Northern Ireland

Michelle McStravick ‘leaves tremendous legacy,’ mourners told

Mourners heard that Ms McStravick had touched many people's lives
Mourners heard that Ms McStravick had touched many people's lives Mourners heard that Ms McStravick had touched many people's lives

RANDALSTOWN crash victim Michelle McStravick “leaves a tremendous legacy of how she touched so many people’s lives,” mourners were told at her funeral.

Ms McStravick (35) died alongside fellow care worker Lorraine Clyde (56) in a car crash near the Co Antrim town on Monday July 25.

Requiem Mass for Ms McStravick was celebrated at St MacNissi’s Church in Randalstown this morning.

Fr Diarmuid Sheehan said the mother of one had “blessed the lives of many.”

Addressing her daughter, Cliodhan, Fr Sheehan said she was her mother’s “living legacy” and urged the grieving teenager to "realise the dreams" her late mother had for her.

He said: "Your mother I am sure had dreams and hopes for you.

"Like any loving parent, she wanted your life to be even better, happier, and more complete than her own.

"I'm sure she also had dreams and hopes for herself and looked forward to a long life.

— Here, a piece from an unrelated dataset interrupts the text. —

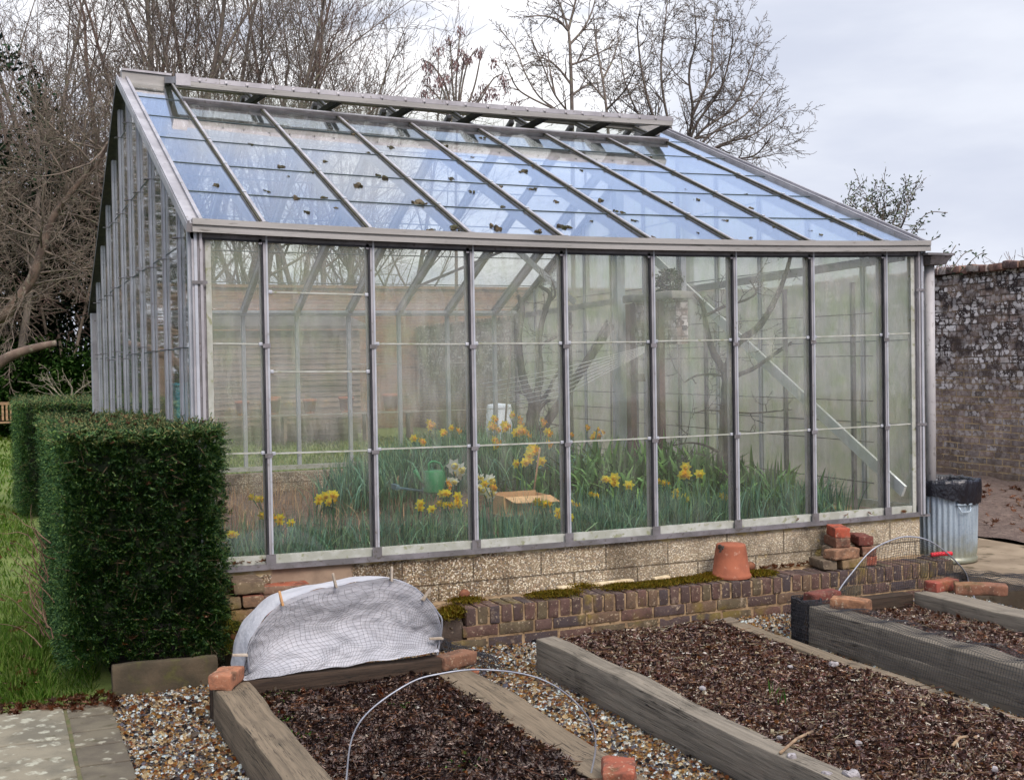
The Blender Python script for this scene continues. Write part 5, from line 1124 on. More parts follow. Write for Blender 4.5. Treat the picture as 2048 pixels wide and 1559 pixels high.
# small pale tree, big leaning stem, cut limb
make_tree('pale_tree', 'small pale barked tree forking low on the lawn left of the greenhouse', foot(143, 21), 1.3, .055, 402, 3, BARK_P, 1, (0, 0), kids=(5, 4, 3), lr=.62, seg=.25, rmin=.004, up=.02, wob=.2, ang=(35, 65), t0=.55, rr=.6)
lt = thing('leaning_tree', 'bare tree with a long leaning tan stem at the left edge', 'tree', tuple(foot(-60, 17)))
stem = smooth([foot(-60, 17), at_d(-30, 680, 17), at_d(15, 625, 17), at_d(62, 560, 17), at_d(84, 500, 17), at_d(104, 440, 17), at_d(150, 375, 17), at_d(196, 325, 17), at_d(215, 285, 17)], 5)
MB().tube(stem, np.linspace(.1, .018, len(stem)), 10).build('trunk', BARK_O, lt)
S = {i: [] for i in range(10)}; rng = np.random.RandomState(12); o = dict(DEF, kids=(5, 5, 4, 3), seg=.25, rmin=.004, lr=.55, wob=.2, up=.04, ang=(25, 55))
for i in range(6, len(stem), 2):
    for s in range(2): grow(rng, stem[i], unit(rng.normal(size=3) * np.array([1, .6, .7]) + np.array([0, 0, .5])), rng.uniform(.6, 1.5), .018, 1, 4, S, o)
k = MB()
for d in range(1, 6):
    if S[d]: k.segs(S[d], 4)
k.build('crown', BARK_T, lt)
limb = thing('cut_limb', 'short orange brown sawn limb reaching in from the left edge', 'branch', tuple(at_d(-30, 745, 14)))
MB().tube(smooth([at_d(-60, 770, 14), at_d(-5, 728, 14), at_d(30, 708, 14), at_d(75, 694, 14), at_d(112, 686, 14)], 4), np.linspace(.075, .035, 17), 12).build('limb', BARK_O, limb)
# bench
BW = weathered('bench_teak', srgb(150, 124, 92), srgb(120, 98, 74), 4, rough=.8, st=(.5, 6, 6))
bq = foot(-3, 29.6); bench = thing('garden_bench', 'slatted wooden garden bench on the far lawn at the left edge', 'bench', tuple(bq)); bx0, by0 = bq[0], bq[1]
m = MB(); 
for i in range(5): m.box(bx0 - .75, bx0 + .75, by0 - .28 + i * .1, by0 - .2 + i * .1, .31, .335)
m.build('seat', BW, bench); m = MB()
for i in range(16): m.box(bx0 - .7 + i * .092, bx0 - .65 + i * .092, by0 + .24, by0 + .262, .36, .74)
m.box(bx0 - .78, bx0 + .78, by0 + .235, by0 + .268, .742, .81); m.build('backrest', BW, bench)
for sx in (-1, 1):
    for y0, z1 in ((-.28, .53), (.2, .8)): m = MB(); m.box(bx0 + sx * .76 - .03, bx0 + sx * .76 + .03, by0 + y0, by0 + y0 + .06, -.1, z1); m.build('leg', BW, bench)
    m = MB(); m.box(bx0 + sx * .76 - .035, bx0 + sx * .76 + .035, by0 - .3, by0 + .27, .532, .56); m.build('armrest', BW, bench)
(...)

"Cliodhan, by the way you live your life, by living with honour, compassion, and joy, you can realise the dreams your mother had for you and even the dreams she had for herself.

"You are her legacy, and a wonderful legacy you are and will be.

"Live your life well. With your grandfather and grandmother to help you, I know you will be supported in their great love for you."

The 35 year-old was a popular figure on the Northern Ireland bodybuilding scene.

Speaking to the congregation Fr Sheehan also said "a death like this slaps us in the face" and of the "struggle inside us along this road of grief".

"The loss tastes bitter in our mouths, in our hearts, and rightly we revolt against it, we demand an explanation, even from God" he added.

"Maybe we are told that what afflicts us, this grief that has attached to it a beloved name and face, is part of the human condition, evidence of a flawed universe, a world radically incomplete.

"We know this. But in all this we find precious little comfort."

Fr Sheehan also said the care worker had “blessed the lives of many”.

“She lived her faith through acts of love. She may not have worn a path down to the church but she lived the commandments of love. She responded to people in need and often went the extra mile, not thinking of the cost to herself,” he said.

Fr Sheehan quoted one of Ms McStravick's favourite expressions - "You have to take the good with the bad, smile when you are sad, love what you have got and remember what you had’”.

Lorraine Clyde's funeral is due to take place tomorrow at 12.30pm in St Comgall's Church in Antrim.